Saisis en mai, les Sages estiment la licence légale extensible aux webradios, sans atteinte à la Constitution. Cette mesure sert l'intérêt général, pensent-ils, sans interférer dans les accords commerciaux des ayants droit avec les services de streaming en ligne.
N'en déplaise à certains ayants droit, les radios en ligne pourront continuer de diffuser leurs morceaux sans autorisation préalable. C'est ce qu'a décidé le Conseil constitutionnel, après saisine par le Conseil d'État en mai, sur demande de la Société civile des producteurs phonographiques (SCPP).
Impossible de s'opposer à la diffusion (rémunérée)
Dans sa question prioritaire de constitutionnalité, la société attaque l'extension de la licence légale aux radios en ligne, via la loi Création du 7 juillet 2016. La modification de l'article L. 214-1 du code de la propriété intellectuelle qu'elle a engendré ne leur convient guère. Dans ce cadre, les producteurs ne peuvent pas s'opposer à la diffusion de leurs contenus sur les radios hertziennes ou en ligne, à condition que ces dernières ne soient pas interactives.
En échange, les ayants droit sont rémunérés via la Société pour la perception de la rémunération équitable (SPRE). Sont explicitement exclus les services de radio principalement dédiés à un artiste, auteur ou album, ainsi que les plateformes de streaming classiques, comme Spotify ou YouTube, où l'utilisateur influe sur la programmation.
Pas d'entraves aux libertés selon les Sages
Ces producteurs affirmaient que cette licence légale étendue porte atteinte à leur droit de propriété, ainsi qu'à leurs libertés contractuelle et d'entreprendre.
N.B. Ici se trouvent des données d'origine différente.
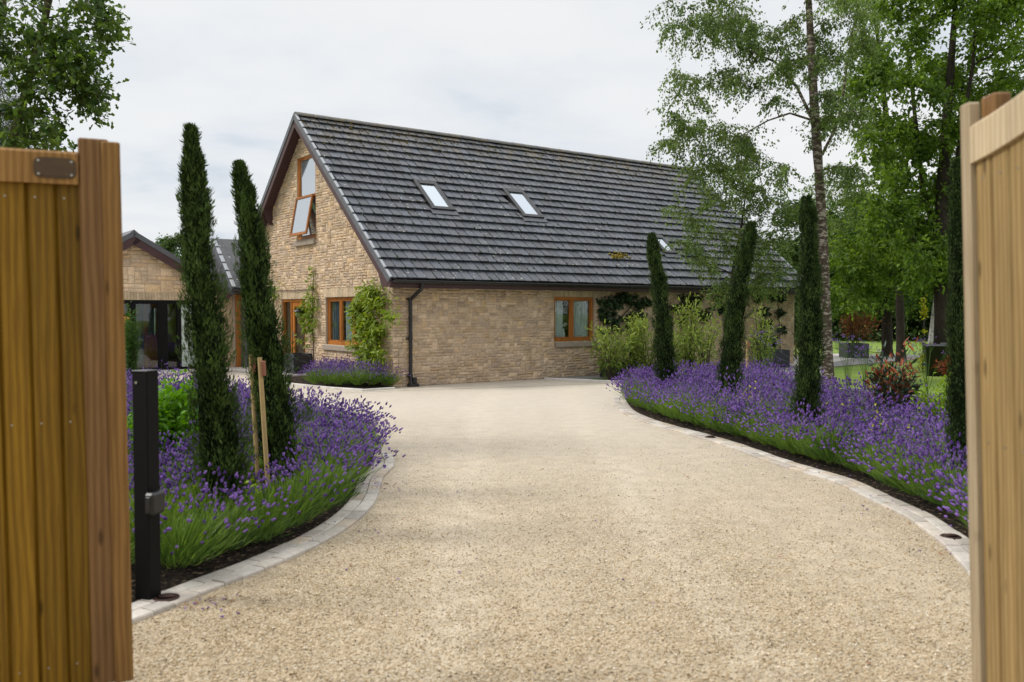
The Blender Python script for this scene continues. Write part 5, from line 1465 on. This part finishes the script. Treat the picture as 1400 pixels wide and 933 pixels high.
# tall birch
BY = 19.6
cs = []
for px, py, rp_, n in ((955, 120, 48, 9), (935, 178, 30, 6), (990, 215, 42, 9), (978, 50, 55, 9), (1040, 25, 50, 8), (1062, 110, 30, 3), (1025, 205, 26, 2), (1085, 60, 40, 6), (1150, 55, 42, 7), (1158, 135, 38, 6), (1075, 245, 22, 2), (965, 232, 22, 4), (1150, 225, 26, 3), (1010, 135, 34, 2), (1000, -60, 80, 8), (1085, -100, 90, 9), (1160, -60, 60, 7), (930, 20, 34, 4), (1180, 20, 40, 5), (1015, 262, 30, 4), (1120, 180, 26, 2)):
    cs += blob(r, px, py, rp_, n, BY, 1.3)
tree('birch_tree', 'tall airy birch with a mottled pale trunk behind the lavender', 'birch', [T(1133, 534, BY), T(1129, 430, BY), T(1124, 300, BY), T(1117, 200, BY), T(1111, 110, BY), T(1106, 10, BY), T(1100, -110, BY + .2)], (.135, .115, .105, .10, .09, .07, .03), cs, 'birch_leaf', 'birch_bark', 301, .070, .046, 11, 32, .66, hang=.75, lift=.20, minnode=.42, tintb=.55,
     extra=[([T(1124, 212, BY), T(1140, 180, BY - .3), T(1150, 150, BY - .4), T(1158, 90, BY - .5), T(1168, 30, BY - .5)], .035), ([T(1113, 168, BY), T(1090, 120, BY + .2), T(1060, 85, BY + .3), T(1020, 68, BY + .3)], .04), ([T(1112, 165, BY), T(1080, 155, BY + .3), T(1050, 165, BY + .5), T(1005, 190, BY + .4)], .028)])
# young birch in front of the far end of the roof
cs = []
for px, py, rp_, n in ((962, 285, 34, 6), (950, 330, 26, 5), (990, 340, 40, 9), (1040, 300, 40, 8), (1062, 345, 34, 7), (1020, 375, 32, 7), (1082, 305, 30, 5), (1008, 275, 28, 5), (985, 395, 24, 4), (1055, 385, 26, 5), (935, 270, 16, 2)):
    cs += blob(r, px, py, rp_, n, 20.3, .9)
tree('birch_tree', 'young low crowned birch in front of the far end of the roof', 'birch', [(P(1003, 480, 20.3).x, 20.3, 0), T(1001, 440, 20.3), T(1000, 380, 20.3), T(1012, 320, 20.3), T(1020, 265, 20.3)], (.055, .05, .04, .03, .015), cs, 'birch_leaf', 'dark_bark', 302, .060, .042, 9, 24, .50, hang=.4, lift=.15, minnode=.25, tintb=.62)
# yellow green birch further back
cs = []
for px, py, rp_, n in ((1165, 20, 45, 8), (1195, 90, 40, 8), (1150, 140, 36, 6), (1190, 180, 36, 6), (1140, 255, 36, 6), (1175, 270, 32, 6), (1215, 30, 40, 6), (1140, 320, 30, 5), (1170, -50, 60, 8)):
    cs += blob(r, px, py, rp_, n, 28, 1.4)
tree('birch_tree', 'drooping yellow green birch between tall birch and broad maple', 'birch', [(P(1232, 480, 28).x, 28, 0), T(1230, 400, 28), T(1222, 250, 28), T(1205, 100, 28), T(1190, -40, 28)], (.14, .12, .10, .07, .03), cs, 'birch_leaf', 'dark_bark', 303, .085, .055, 10, 26, .8, hang=.7, minnode=.3, tintb=.8)
# broad maple
cs = []
for px, py, rp_, n in ((1240, 60, 60, 9), (1310, 45, 60, 9), (1375, 60, 55, 8), (1270, 140, 55, 9), (1340, 130, 50, 7), (1215, 200, 42, 7), (1255, 235, 50, 8), (1300, 225, 46, 6), (1205, 290, 42, 7), (1262, 310, 48, 8), (1180, 345, 36, 6), (1230, 378, 46, 8), (1292, 365, 36, 5), (1160, 395, 30, 4), (1390, 140, 46, 6), (1205, 125, 34, 5), (1330, -30, 80, 9), (1250, -50, 70, 8), (1420, 0, 70, 7), (1440, 180, 60, 6)):
    cs += blob(r, px, py, rp_, n, 24.0, 1.9)
MY = 24.0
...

Le législateur aurait aussi mis à mal la sécurité juridique des contrats déjà signés, en n'imposant pas de période transitoire avant l'application de la mesure. Le Conseil constitutionnel répond que cette licence légale ne constitue en rien une privation de la propriété des artistes sur leurs oeuvres ou un déni des libertés.
Selon l'institution, la disposition n'entraine aucune atteinte au droit moral des artistes, ni de méconnaissance de l'égalité devant la loi, l'extension de la licence légale n'entrainant « aucune différence de traitement ». Elle note que cette extension aux radios en ligne exclut bien les plateformes interactives, comme Spotify ou YouTube, considérées commme concurrentes des ventes d'albums.
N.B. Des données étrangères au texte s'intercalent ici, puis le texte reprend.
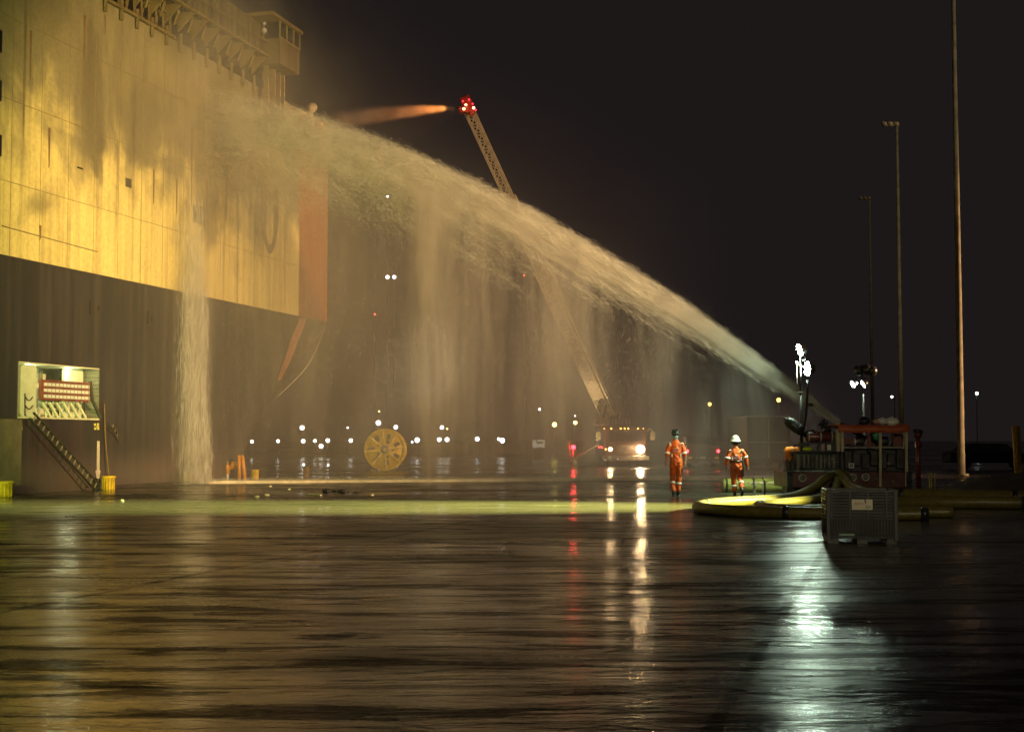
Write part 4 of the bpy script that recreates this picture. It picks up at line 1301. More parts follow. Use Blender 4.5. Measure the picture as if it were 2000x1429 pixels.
# ladder: three telescoped lattice sections
LB, LT = at(1183, 797, FY + 2.4), at(910, 203, 74)
ax = (LT - LB); LL = ax.length; ax.normalize()
lu = (Vector((1, 0, 0)) - ax * ax.x); lu.normalize(); lw = ax.cross(lu); 
if lw.y > 0: lw = -lw                                  # lw points to the camera
def LP(t, u, w_): return LB + ax * (LL * t) + lu * u + lw * w_
def section(t0, t1, hu, hw, r, nb, name, m, boards=False):
    g = W()
    for su in (-1, 1):
        for sw in (-1, 1): g.bar(LP(t0, su * hu, sw * hw), LP(t1, su * hu, sw * hw), r * 2)
    for i in range(nb):
        ta, tb = t0 + (t1 - t0) * i / nb, t0 + (t1 - t0) * (i + 1) / nb
        for sw in (-1, 1):
            g.bar(LP(ta, -hu, sw * hw), LP(tb, hu * .55, sw * hw), r); g.bar(LP(ta, hu * .55, sw * hw), LP(tb, -hu, sw * hw), r)
            g.bar(LP(ta, -hu, sw * hw), LP(ta, hu, sw * hw), r)
        for su in (-1, 1): g.bar(LP(ta, su * hu, -hw), LP(ta, su * hu, hw), r)
    for sw in (-1, 1): g.bar(LP(t0, hu * .55, sw * hw), LP(t1, hu * .55, sw * hw), r * 1.6)
    return g.build(name, m, fe)
LM = mat('ladder_metal', (.78, .66, .46), .45, 0, var=.2)
section(0, .50, .44, .32, .042, 16, 'ladder_section', LM)
section(.34, .72, .33, .26, .035, 14, 'ladder_section', LM)
section(.66, .985, .24, .20, .027, 14, 'ladder_section', LM)
g = W(); P_ = [LP(.02, -.56, .47), LP(.30, -.56, .47), LP(.30, .22, .47), LP(.02, .22, .47)]
P_ = [LP(.05, -.40, .35), LP(.40, -.40, .35), LP(.40, .20, .35), LP(.05, .20, .35)]
g.prism(P_, lw * .04); bd = g.build('name_board', mat('name_board_paint', (.60, .48, .30), .5), fe)
Mr = Matrix((-ax, lu, lw)).transposed().to_4x4()        # text runs down the ladder
Mt = Matrix.Translation(LP(.225, -.10, .402) - fe.location) @ Mr
if Mr.determinant() < 0: Mr = Matrix((-ax, -lu, lw)).transposed().to_4x4(); Mt = Matrix.Translation(LP(.225, -.10, .402) - fe.location) @ Mr
text('board_lettering', 'CITY OF NEWARK', .62, mat('brown_lettering', (.13, .06, .035), .5), bd, Mt, .008)
lamp('SPOT', 'ladder_scene_lamp', LP(-.02, .2, 2.6), LP(.75, 0, 0), 15000, (1.0, .74, .42), .1, 24, .9)
lamp('SPOT', 'ladder_scene_lamp', LP(.0, -1.5, 5), LP(.05, -.2, 0), 2600, (1.0, .74, .40), .1, 60, .9)
# head of the ladder: monitor and red lit fittings
g = W(); tip = LP(1, 0, 0); c = at(911, 207, 74)
g.box(at(913, 205, 74), (.55, .6, .9), (0, R(-25), 0)); g.box(at(905, 218, 74), (.5, .5, .2)); g.box(at(918, 214, 74), (.3, .4, .7), (0, R(-25), 0)); g.build('ladder_head', mat('red_ladder_head', (.5, .05, .03), .35), fe, .05)
nz = at(894, 212, 73.4)
g = W(); g.tube([at(910, 213, 74), at(902, 211.5, 73.7), nz], [.12, .09, .07], 10)
for f in (.2, .5, .8): q = at(902, 211.5, 73.7).lerp(nz, f); g.lathe([(.07, -.03), (.11, -.03), (.11, .03), (.07, .03)], q, nz - at(902, 211.5, 73.7), 12)
g.build('ladder_monitor', mat('red_monitor', (.45, .06, .04), .3), fe)
HOT = mat('lit_orange_lamp', (1, .5, .2), .3, var=0, emit=9, ecol=(1.0, .5, .2))
for px, py, r_ in ((906, 213, .07), (910, 205, .06), (925, 211, .07)): lens(px, py, 73.4, r_, HOT, fe, 'working_lamp')
for px, py in ((904, 198), (916, 195), (923, 203), (929, 215)): lens(px, py, 73.5, .05, mat('lit_red_dim', (1, .03, .04), .3, var=0, emit=3, ecol=(1, .03, .05)), fe, 'red_marker')
lamp('SPOT', 'ladder_head_lamp', at(903, 214, 73.0), at(650, 235, 66), 1700, (1.0, .38, .10), .1, 50, .6)
lamp('SPOT', 'headlight_beam', at(1251, 877, FY - .6), (0, 30, 3.4), 220, (1.0, .66, .34), .15, 110, .9)
lamp('SPOT', 'headlight_beam', at(1192, 877, FY - .6), (0, 30, 3.4), 90, (1.0, .66, .32), .15, 110, .9)
lamp('POINT', 'headlight_glow', at(1251, 877, FY - 1.0), None, 170, (1, .62, .28), .15)
# jet from the ladder head
J2A = nz + Vector((-.1, -.05, 0)); J2B = at(610, 246, 64)
d2 = J2B - J2A; L2 = d2.length; d2n = d2.normalized()
jet2 = wthing('ladder_jet', J2A, 'orange lit water jet blown left from the ladder head', 'water jet')
def j2(f): return J2A + d2 * f + Vector((0, 0, .15 * math.sin(f * math.pi)))
g = G(); g.tube([j2(f) for f in np.linspace(0, 1, 20)], [.08 + 1.15 * f ** .7 for f in np.linspace(0, 1, 20)], 14)
def d2_fn(t):
    x, y, z = coords(t)
    f = (x - J2A.x) / d2.x
    q = f * d2.y + J2A.y - y
    arc = ((f * 2 - 1) * (f * 2 - 1)) * -.15 + .15
    dz = z - (f * d2.z + J2A.z) - arc
    r = f.max(0.001) ** .6 * .66 + .06
    rho = (dz * dz + q * q) / (r * r)
    st = noise(t, comb(t, x * .35, y, z * 1.6), 1.3, 4, .6)
    return (rho * -2.0).exp().step(.12, .9) * st.step(.3, .7, .7, 1.2) * f.step(-.01, .02) * f.step(1.02, .55) * 1.9
o = g.build('ladder_jet_body', volume_mat('ladder_jet_volume', d2_fn, (.95, .8, .65), .3, .1), jet2)
o.location = -J2A

# ------------------------------------------------------------------ vehicles beyond
VB = mat('dim_vehicle_paint', (.16, .14, .13), .4)
YV = 80.0
def vbx(px0, px1, py0, py1, y0, y1, g, Y=YV):
    a, b = at(px0, py1, Y), at(px1, py0, Y)
    return g.box(((a.x + b.x) / 2, (y0 + y1) / 2, (a.z + b.z) / 2), (b.x - a.x, y1 - y0, b.z - a.z))
v = wthing('pickup_truck', (at(1373, 900, YV).x, 82, 0), 'pickup truck seen from behind with two red lamps on, between the two men', 'truck')
g = W(); vbx(1341, 1405, 869, 902, YV, YV + 5.2, g); b_ = g.build('truck_body', VB, v, .08)
g = W(); vbx(1347, 1399, 852, 870, YV + 1.9, YV + 3.6, g); g.build('truck_cab', VB, v, .12)
g = W(); vbx(1351, 1395, 855, 866, YV + 1.86, YV + 1.92, g); g.build('rear_window', mat('dark_glass', (.02, .02, .022), .1), v)
g = W(); vbx(1340, 1406, 899, 905, YV - .25, YV + .1, g); g.build('bumper', mat('bumper_metal', (.35, .33, .3), .3, .6), v, .02)
for px in (1344, 1396): g = W(); vbx(px, px + 8, 892, 895.5, YV - .02, YV + .02, g); g.build('yellow_reflector', mat('yellow_reflector', (.8, .6, .05), .3, emit=.25), v)  # slight emission stands in for light the reflectors throw back
g = W()
for px in (1358, 1362, 1384): g.prism([at(px, 895, YV - .02), at(px + 3, 895, YV - .02), at(px + 3, 891.5, YV - .02)], Vector((0, .02, 0)))
g.build('chevron_marking', WHITE, v)
g = W(); vbx(1367, 1379, 891, 895.5, YV - .03, YV + .02, g); g.build('number_plate', WHITE, v)
for px in (1349, 1398): c = at(px, 905, YV); g = W(); g.cyl((c.x - .12, YV + .9, .38), (c.x + .12, YV + .9, .38), .38, n=18); g.build('wheel', BLACKR, v)
for px in (1349, 1398): c = at(px, 905, YV); g = W(); g.cyl((c.x - .12, YV + 4.2, .38), (c.x + .12, YV + 4.2, .38), .38, n=18); g.build('wheel', BLACKR, v)
lens(1342.5, 880.5, YV - .1, .085, REDL, v, 'tail_lamp'); lens(1403, 880.5, YV - .1, .085, REDL, v, 'tail_lamp')
v = wthing('box_truck', (at(1500, 900, 76).x, 79, 0), 'tall grey box truck parked in the mist left of the pump unit', 'truck')
g = W(); vbx(1459, 1543, 814, 896, 76, 82.5, g, 76); g.build('truck_box', mat('misty_box_paint', (.07, .06, .05), .5), v, .03)
g = W(); vbx(1459, 1543, 811.5, 814, 75.95, 82.5, g, 76); g.build('top_rail', mat('pale_rail_paint', (.28, .23, .18), .5), v)
g = W(); vbx(1500, 1502, 818, 893, 75.96, 76.02, g, 76); vbx(1464, 1538, 862, 864, 75.96, 76.02, g, 76); g.build('door_bar', mat('pale_rail_paint', (.28, .23, .18), .5), v)
g = W(); vbx(1462, 1540, 896, 902, 76.2, 82, g, 76); g.build('chassis', BLACKR, v)
for px in (1468, 1534):
    for yy in (77.4, 81.3): c = at(px, 905, 76); g = W(); g.cyl((c.x - .13, yy, .42), (c.x + .13, yy, .42), .42, n=18); g.build('wheel', BLACKR, v)
v = wthing('warning_light', (at(1118, 900, 82).x, 82, 0), 'bright red warning light on a post left of the fire engine', 'warning light')
g = W(); c = at(1119, 873, 82); g.cyl((c.x, 82, 0), (c.x, 82, c.z), .05); g.lathe([(0, 0), (.22, 0), (.16, .05), (0, .06)], (c.x, 82, 0), (0, 0, 1)); g.bar(at(1112, 862, 82), at(1114, 893, 82), .06); g.build('post', CRE, v)
lens(1120, 873, 81.8, .13, mat('lit_red_strong', (1, .05, .05), .3, var=0, emit=14, ecol=(1.0, .03, .05)), v, 'red_lamp')
lamp('POINT', 'red_lamp_glow', at(1120, 873, 81.4), None, 45, (1, .03, .04), .1)
lamp('SPOT', 'red_lamp_beam', at(1112, 873, 81.4), hpx(152, 905), 2600, (1, .02, .06), .06, 5.5, .9)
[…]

Recherche de l'intérêt général
La mesure se justifie aussi par la recherche de l'intérêt général. Le législateur a voulu « favoriser la diversification de l'offre culturelle proposée au public », pense le Conseil constitutionnel. Il peut donc porter une limite à la liberté d'entreprendre des producteurs, tant qu'elle est proportionnée. Pour l'institution, elle l'est bien.
Cette analyse était précédemment partagée par les représentants de l'Etat, pour qui le partage à parts égales des revenus des radios était plus équitable que celui issus des accords entre les artistes, producteurs et services exploitant les œuvres. Ces derniers accords sont toujours au centre de vives discussions entre les plateformes de streaming et les labels, alors que ce mode de consommation est perçu comme la future poule aux œufs d'or de l'industrie musicale.
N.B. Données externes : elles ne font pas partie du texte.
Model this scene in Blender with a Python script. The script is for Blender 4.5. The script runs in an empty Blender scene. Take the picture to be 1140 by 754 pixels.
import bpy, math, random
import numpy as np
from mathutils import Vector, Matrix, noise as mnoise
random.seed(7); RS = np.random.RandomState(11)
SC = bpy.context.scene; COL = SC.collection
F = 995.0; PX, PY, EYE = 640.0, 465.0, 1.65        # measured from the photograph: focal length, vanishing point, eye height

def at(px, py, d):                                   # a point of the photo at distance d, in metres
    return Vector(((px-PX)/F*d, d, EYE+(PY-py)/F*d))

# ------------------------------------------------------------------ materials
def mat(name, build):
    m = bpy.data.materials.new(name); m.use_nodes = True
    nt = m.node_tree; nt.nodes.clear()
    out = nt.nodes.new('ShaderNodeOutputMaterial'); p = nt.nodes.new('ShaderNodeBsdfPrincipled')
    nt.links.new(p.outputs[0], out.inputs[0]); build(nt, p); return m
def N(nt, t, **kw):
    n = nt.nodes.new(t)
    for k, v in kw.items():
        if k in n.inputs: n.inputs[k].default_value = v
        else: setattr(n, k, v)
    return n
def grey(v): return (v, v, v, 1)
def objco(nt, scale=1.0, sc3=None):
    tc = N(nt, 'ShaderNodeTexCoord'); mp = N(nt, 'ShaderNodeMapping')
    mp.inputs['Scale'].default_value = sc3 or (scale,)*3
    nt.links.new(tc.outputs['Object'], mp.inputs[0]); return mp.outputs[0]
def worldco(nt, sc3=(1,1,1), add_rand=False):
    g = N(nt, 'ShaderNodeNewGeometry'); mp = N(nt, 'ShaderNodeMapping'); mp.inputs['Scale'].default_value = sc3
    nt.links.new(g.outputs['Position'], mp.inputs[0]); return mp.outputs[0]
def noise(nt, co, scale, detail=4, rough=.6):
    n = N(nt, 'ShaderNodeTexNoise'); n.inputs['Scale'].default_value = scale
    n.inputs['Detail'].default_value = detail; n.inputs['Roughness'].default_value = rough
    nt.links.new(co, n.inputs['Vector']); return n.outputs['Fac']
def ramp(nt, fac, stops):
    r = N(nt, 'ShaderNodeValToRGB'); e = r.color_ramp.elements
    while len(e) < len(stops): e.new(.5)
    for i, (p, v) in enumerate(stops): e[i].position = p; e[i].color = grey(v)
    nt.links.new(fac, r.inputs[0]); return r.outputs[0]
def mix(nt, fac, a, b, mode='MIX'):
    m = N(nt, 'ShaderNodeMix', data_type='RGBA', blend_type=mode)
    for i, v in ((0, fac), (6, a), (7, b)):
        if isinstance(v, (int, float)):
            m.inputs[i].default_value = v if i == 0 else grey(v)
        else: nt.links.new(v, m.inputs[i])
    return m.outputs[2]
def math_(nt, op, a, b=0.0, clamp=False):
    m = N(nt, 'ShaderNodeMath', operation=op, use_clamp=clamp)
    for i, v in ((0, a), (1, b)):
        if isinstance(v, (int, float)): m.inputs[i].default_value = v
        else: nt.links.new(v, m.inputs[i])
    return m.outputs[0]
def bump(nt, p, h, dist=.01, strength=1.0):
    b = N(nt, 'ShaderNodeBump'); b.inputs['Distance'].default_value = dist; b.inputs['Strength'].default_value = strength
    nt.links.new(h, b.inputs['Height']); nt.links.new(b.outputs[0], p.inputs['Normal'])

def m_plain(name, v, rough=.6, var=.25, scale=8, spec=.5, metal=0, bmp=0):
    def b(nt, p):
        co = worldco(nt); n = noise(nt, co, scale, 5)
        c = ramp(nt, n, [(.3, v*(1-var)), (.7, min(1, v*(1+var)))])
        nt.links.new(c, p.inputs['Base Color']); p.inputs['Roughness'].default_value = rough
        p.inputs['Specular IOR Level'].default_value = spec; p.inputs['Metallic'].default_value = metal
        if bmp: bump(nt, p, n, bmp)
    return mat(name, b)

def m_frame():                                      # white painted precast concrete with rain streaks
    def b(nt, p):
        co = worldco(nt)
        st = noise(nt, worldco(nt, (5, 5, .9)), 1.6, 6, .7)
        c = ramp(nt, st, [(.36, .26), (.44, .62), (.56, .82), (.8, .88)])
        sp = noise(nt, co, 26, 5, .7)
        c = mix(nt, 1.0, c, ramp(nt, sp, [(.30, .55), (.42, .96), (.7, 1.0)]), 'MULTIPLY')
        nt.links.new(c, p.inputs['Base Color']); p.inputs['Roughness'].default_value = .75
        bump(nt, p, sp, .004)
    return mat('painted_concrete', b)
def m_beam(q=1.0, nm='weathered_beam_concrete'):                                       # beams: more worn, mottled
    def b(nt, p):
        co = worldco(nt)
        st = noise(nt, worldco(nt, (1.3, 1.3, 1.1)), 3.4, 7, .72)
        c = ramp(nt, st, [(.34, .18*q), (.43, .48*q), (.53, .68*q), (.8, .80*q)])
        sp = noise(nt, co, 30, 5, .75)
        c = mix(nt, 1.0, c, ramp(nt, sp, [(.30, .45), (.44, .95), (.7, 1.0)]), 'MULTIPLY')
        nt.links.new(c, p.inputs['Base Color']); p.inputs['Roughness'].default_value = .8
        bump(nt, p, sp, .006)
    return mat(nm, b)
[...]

Spotify, le leader du marché, bataille dur avec les maisons de disque, faisant des concessions sur l'utilisation en échange d'une rémunération réhaussée sur chaque écoute. En avril, il a signé un accord avec Universal Music Group laissant la possibilité de réserver un temps certains albums aux membres payants, alors que les ayants droit réclament plus de données sur les habitudes des internautes.